Si la deflación asusta no es obviamente porque la
inflación sea baja o incluso negativa, sino porque tal fenómeno va acompañado
de recesión económica y desempleo. Los que han creído que podían divorciar
tales fenómenos se han olvidado de la historia, y han hecho de lo que tan sólo
es una excepción -la estaflación-, la norma.
Los
profesos del neoliberalismo económico, entre ellos los representantes de la
Comisión, se empeñan en cantarnos las excelencias de un euro fuerte. Todo se
reduce a señalar que así las importaciones se abaratan, con el consiguiente efecto
beneficioso para el control de los precios. Pero cuando Europa se acerca a la
deflación no es precisamente el incremento de precios lo que puede
desasosegarnos, sino la atonía de la actividad económica y el paro.

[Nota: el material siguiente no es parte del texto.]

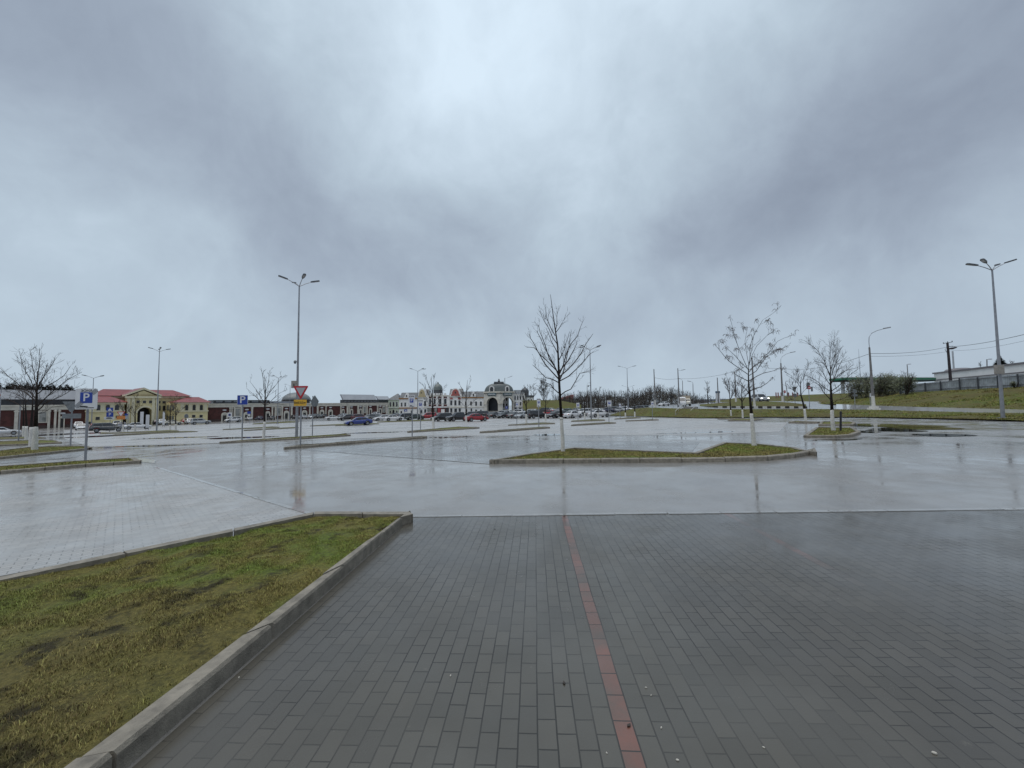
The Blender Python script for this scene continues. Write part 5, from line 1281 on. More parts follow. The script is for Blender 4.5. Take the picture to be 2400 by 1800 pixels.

Un euro
fuerte nos hace perder competitividad frente al exterior, al encarecer
absurdamente nuestros productos con respecto a los países del área del dólar,
dificultando así las exportaciones y el turismo, y permitiendo que los
productos extranjeros lleguen a Europa a precios más competitivos.
Los mismos que andan todo el día predicando que los
países europeos tienen que reducir las cargas sociales y el Estado del
bienestar para ser más competitivos son los que ahora, con el argumento de que
Europa es un espacio bastante cerrado, desde el punto de vista comercial, no
dan importancia a que se pierda competitividad simplemente por el prurito de
tener una moneda fuerte. Vivan las contradicciones.